● **Written instruction**
Restate, word for word, all of the material shown below.
·····
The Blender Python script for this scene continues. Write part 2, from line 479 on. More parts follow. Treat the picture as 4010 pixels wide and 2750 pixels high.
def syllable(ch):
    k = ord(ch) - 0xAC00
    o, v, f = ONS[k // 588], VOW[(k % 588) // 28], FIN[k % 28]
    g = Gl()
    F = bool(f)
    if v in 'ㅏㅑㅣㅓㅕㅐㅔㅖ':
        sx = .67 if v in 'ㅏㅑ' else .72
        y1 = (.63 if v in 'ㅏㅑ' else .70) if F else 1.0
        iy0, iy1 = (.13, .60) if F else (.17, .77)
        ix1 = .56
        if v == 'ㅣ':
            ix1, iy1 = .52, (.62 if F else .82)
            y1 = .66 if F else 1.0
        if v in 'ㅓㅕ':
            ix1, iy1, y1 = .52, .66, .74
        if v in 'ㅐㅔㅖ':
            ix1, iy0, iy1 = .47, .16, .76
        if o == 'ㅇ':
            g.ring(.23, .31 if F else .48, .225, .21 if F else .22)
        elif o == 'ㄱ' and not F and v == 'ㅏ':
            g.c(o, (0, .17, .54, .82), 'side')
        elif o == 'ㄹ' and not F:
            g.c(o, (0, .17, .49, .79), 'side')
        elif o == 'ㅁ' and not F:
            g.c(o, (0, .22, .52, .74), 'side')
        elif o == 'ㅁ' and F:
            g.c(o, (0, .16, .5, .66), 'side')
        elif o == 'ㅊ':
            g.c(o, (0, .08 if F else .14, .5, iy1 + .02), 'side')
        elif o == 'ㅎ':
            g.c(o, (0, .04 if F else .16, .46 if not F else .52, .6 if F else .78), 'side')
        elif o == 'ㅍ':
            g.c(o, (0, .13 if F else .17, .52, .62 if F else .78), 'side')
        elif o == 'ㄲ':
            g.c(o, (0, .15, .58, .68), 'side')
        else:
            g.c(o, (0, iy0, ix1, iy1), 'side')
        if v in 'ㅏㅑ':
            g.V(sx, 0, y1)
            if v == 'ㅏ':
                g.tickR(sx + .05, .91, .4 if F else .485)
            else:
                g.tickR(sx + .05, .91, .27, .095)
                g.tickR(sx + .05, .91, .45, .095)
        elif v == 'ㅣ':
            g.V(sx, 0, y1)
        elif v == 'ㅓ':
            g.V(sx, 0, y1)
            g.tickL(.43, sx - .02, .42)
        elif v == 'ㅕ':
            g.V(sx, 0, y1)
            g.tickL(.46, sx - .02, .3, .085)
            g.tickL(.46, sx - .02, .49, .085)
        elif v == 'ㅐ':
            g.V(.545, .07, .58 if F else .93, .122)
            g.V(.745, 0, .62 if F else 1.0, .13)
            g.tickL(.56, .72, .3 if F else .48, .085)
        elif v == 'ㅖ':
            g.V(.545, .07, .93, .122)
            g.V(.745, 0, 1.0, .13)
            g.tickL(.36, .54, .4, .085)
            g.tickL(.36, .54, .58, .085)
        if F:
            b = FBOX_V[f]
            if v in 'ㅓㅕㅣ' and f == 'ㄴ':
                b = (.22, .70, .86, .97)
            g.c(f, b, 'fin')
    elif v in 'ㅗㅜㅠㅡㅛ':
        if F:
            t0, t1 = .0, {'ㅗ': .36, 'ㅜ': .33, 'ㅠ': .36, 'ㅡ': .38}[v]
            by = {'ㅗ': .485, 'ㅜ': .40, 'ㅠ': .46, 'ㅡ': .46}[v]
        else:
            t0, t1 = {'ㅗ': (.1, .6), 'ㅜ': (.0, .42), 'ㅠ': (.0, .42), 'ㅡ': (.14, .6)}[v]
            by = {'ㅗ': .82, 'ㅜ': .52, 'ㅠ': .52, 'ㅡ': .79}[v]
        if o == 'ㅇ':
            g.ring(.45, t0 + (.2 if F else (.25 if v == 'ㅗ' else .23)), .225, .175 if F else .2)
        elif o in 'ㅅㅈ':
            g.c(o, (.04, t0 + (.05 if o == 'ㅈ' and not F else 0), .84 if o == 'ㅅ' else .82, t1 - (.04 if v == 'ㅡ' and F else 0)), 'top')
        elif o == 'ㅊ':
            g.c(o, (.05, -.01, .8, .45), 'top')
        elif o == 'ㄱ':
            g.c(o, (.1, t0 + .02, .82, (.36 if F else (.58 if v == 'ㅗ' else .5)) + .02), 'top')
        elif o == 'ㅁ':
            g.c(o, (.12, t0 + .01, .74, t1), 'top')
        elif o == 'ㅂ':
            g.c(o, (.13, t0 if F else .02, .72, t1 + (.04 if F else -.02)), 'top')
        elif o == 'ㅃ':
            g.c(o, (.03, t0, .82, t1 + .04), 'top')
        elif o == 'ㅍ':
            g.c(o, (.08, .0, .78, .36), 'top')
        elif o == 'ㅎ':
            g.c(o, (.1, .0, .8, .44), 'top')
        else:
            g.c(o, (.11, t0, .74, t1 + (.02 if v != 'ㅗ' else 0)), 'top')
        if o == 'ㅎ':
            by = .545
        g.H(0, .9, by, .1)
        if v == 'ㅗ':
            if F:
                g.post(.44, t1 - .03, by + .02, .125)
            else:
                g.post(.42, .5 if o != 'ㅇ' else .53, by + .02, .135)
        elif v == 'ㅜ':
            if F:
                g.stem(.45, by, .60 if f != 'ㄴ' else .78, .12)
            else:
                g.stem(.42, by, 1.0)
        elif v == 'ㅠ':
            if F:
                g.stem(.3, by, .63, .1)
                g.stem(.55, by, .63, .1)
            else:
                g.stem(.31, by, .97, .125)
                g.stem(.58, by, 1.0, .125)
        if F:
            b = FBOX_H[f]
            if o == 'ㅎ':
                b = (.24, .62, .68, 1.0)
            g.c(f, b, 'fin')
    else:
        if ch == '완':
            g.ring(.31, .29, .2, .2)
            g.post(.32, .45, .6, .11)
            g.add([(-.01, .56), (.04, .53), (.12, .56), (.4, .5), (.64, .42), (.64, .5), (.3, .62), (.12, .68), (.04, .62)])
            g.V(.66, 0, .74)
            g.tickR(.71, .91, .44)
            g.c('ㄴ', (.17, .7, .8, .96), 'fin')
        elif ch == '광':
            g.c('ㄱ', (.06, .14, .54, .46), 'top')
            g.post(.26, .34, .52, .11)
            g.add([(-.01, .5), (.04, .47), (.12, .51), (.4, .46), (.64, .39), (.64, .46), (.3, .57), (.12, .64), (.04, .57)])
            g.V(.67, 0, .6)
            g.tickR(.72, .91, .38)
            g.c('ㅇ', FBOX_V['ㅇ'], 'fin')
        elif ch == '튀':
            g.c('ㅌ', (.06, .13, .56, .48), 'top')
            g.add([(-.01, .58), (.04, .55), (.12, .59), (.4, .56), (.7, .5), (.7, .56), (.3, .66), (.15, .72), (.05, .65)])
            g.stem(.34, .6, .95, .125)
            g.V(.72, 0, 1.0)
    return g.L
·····
● **Response**
The Blender Python script for this scene continues. Write part 2, from line 479 on. More parts follow. Treat the picture as 4010 pixels wide and 2750 pixels high.
def syllable(ch):
    k = ord(ch) - 0xAC00
    o, v, f = ONS[k // 588], VOW[(k % 588) // 28], FIN[k % 28]
    g = Gl()
    F = bool(f)
    if v in 'ㅏㅑㅣㅓㅕㅐㅔㅖ':
        sx = .67 if v in 'ㅏㅑ' else .72
        y1 = (.63 if v in 'ㅏㅑ' else .70) if F else 1.0
        iy0, iy1 = (.13, .60) if F else (.17, .77)
        ix1 = .56
        if v == 'ㅣ':
            ix1, iy1 = .52, (.62 if F else .82)
            y1 = .66 if F else 1.0
        if v in 'ㅓㅕ':
            ix1, iy1, y1 = .52, .66, .74
        if v in 'ㅐㅔㅖ':
            ix1, iy0, iy1 = .47, .16, .76
        if o == 'ㅇ':
            g.ring(.23, .31 if F else .48, .225, .21 if F else .22)
        elif o == 'ㄱ' and not F and v == 'ㅏ':
            g.c(o, (0, .17, .54, .82), 'side')
        elif o == 'ㄹ' and not F:
            g.c(o, (0, .17, .49, .79), 'side')
        elif o == 'ㅁ' and not F:
            g.c(o, (0, .22, .52, .74), 'side')
        elif o == 'ㅁ' and F:
            g.c(o, (0, .16, .5, .66), 'side')
        elif o == 'ㅊ':
            g.c(o, (0, .08 if F else .14, .5, iy1 + .02), 'side')
        elif o == 'ㅎ':
            g.c(o, (0, .04 if F else .16, .46 if not F else .52, .6 if F else .78), 'side')
        elif o == 'ㅍ':
            g.c(o, (0, .13 if F else .17, .52, .62 if F else .78), 'side')
        elif o == 'ㄲ':
            g.c(o, (0, .15, .58, .68), 'side')
        else:
            g.c(o, (0, iy0, ix1, iy1), 'side')
        if v in 'ㅏㅑ':
            g.V(sx, 0, y1)
            if v == 'ㅏ':
                g.tickR(sx + .05, .91, .4 if F else .485)
            else:
                g.tickR(sx + .05, .91, .27, .095)
                g.tickR(sx + .05, .91, .45, .095)
        elif v == 'ㅣ':
            g.V(sx, 0, y1)
        elif v == 'ㅓ':
            g.V(sx, 0, y1)
            g.tickL(.43, sx - .02, .42)
        elif v == 'ㅕ':
            g.V(sx, 0, y1)
            g.tickL(.46, sx - .02, .3, .085)
            g.tickL(.46, sx - .02, .49, .085)
        elif v == 'ㅐ':
            g.V(.545, .07, .58 if F else .93, .122)
            g.V(.745, 0, .62 if F else 1.0, .13)
            g.tickL(.56, .72, .3 if F else .48, .085)
        elif v == 'ㅖ':
            g.V(.545, .07, .93, .122)
            g.V(.745, 0, 1.0, .13)
            g.tickL(.36, .54, .4, .085)
            g.tickL(.36, .54, .58, .085)
        if F:
            b = FBOX_V[f]
            if v in 'ㅓㅕㅣ' and f == 'ㄴ':
                b = (.22, .70, .86, .97)
            g.c(f, b, 'fin')
    elif v in 'ㅗㅜㅠㅡㅛ':
        if F:
            t0, t1 = .0, {'ㅗ': .36, 'ㅜ': .33, 'ㅠ': .36, 'ㅡ': .38}[v]
            by = {'ㅗ': .485, 'ㅜ': .40, 'ㅠ': .46, 'ㅡ': .46}[v]
        else:
            t0, t1 = {'ㅗ': (.1, .6), 'ㅜ': (.0, .42), 'ㅠ': (.0, .42), 'ㅡ': (.14, .6)}[v]
            by = {'ㅗ': .82, 'ㅜ': .52, 'ㅠ': .52, 'ㅡ': .79}[v]
        if o == 'ㅇ':
            g.ring(.45, t0 + (.2 if F else (.25 if v == 'ㅗ' else .23)), .225, .175 if F else .2)
        elif o in 'ㅅㅈ':
            g.c(o, (.04, t0 + (.05 if o == 'ㅈ' and not F else 0), .84 if o == 'ㅅ' else .82, t1 - (.04 if v == 'ㅡ' and F else 0)), 'top')
        elif o == 'ㅊ':
            g.c(o, (.05, -.01, .8, .45), 'top')
        elif o == 'ㄱ':
            g.c(o, (.1, t0 + .02, .82, (.36 if F else (.58 if v == 'ㅗ' else .5)) + .02), 'top')
        elif o == 'ㅁ':
            g.c(o, (.12, t0 + .01, .74, t1), 'top')
        elif o == 'ㅂ':
            g.c(o, (.13, t0 if F else .02, .72, t1 + (.04 if F else -.02)), 'top')
        elif o == 'ㅃ':
            g.c(o, (.03, t0, .82, t1 + .04), 'top')
        elif o == 'ㅍ':
            g.c(o, (.08, .0, .78, .36), 'top')
        elif o == 'ㅎ':
            g.c(o, (.1, .0, .8, .44), 'top')
        else:
            g.c(o, (.11, t0, .74, t1 + (.02 if v != 'ㅗ' else 0)), 'top')
        if o == 'ㅎ':
            by = .545
        g.H(0, .9, by, .1)
        if v == 'ㅗ':
            if F:
                g.post(.44, t1 - .03, by + .02, .125)
            else:
                g.post(.42, .5 if o != 'ㅇ' else .53, by + .02, .135)
        elif v == 'ㅜ':
            if F:
                g.stem(.45, by, .60 if f != 'ㄴ' else .78, .12)
            else:
                g.stem(.42, by, 1.0)
        elif v == 'ㅠ':
            if F:
                g.stem(.3, by, .63, .1)
                g.stem(.55, by, .63, .1)
            else:
                g.stem(.31, by, .97, .125)
                g.stem(.58, by, 1.0, .125)
        if F:
            b = FBOX_H[f]
            if o == 'ㅎ':
                b = (.24, .62, .68, 1.0)
            g.c(f, b, 'fin')
    else:
        if ch == '완':
            g.ring(.31, .29, .2, .2)
            g.post(.32, .45, .6, .11)
            g.add([(-.01, .56), (.04, .53), (.12, .56), (.4, .5), (.64, .42), (.64, .5), (.3, .62), (.12, .68), (.04, .62)])
            g.V(.66, 0, .74)
            g.tickR(.71, .91, .44)
            g.c('ㄴ', (.17, .7, .8, .96), 'fin')
        elif ch == '광':
            g.c('ㄱ', (.06, .14, .54, .46), 'top')
            g.post(.26, .34, .52, .11)
            g.add([(-.01, .5), (.04, .47), (.12, .51), (.4, .46), (.64, .39), (.64, .46), (.3, .57), (.12, .64), (.04, .57)])
            g.V(.67, 0, .6)
            g.tickR(.72, .91, .38)
            g.c('ㅇ', FBOX_V['ㅇ'], 'fin')
        elif ch == '튀':
            g.c('ㅌ', (.06, .13, .56, .48), 'top')
            g.add([(-.01, .58), (.04, .55), (.12, .59), (.4, .56), (.7, .5), (.7, .56), (.3, .66), (.15, .72), (.05, .65)])
            g.stem(.34, .6, .95, .125)
            g.V(.72, 0, 1.0)
    return g.L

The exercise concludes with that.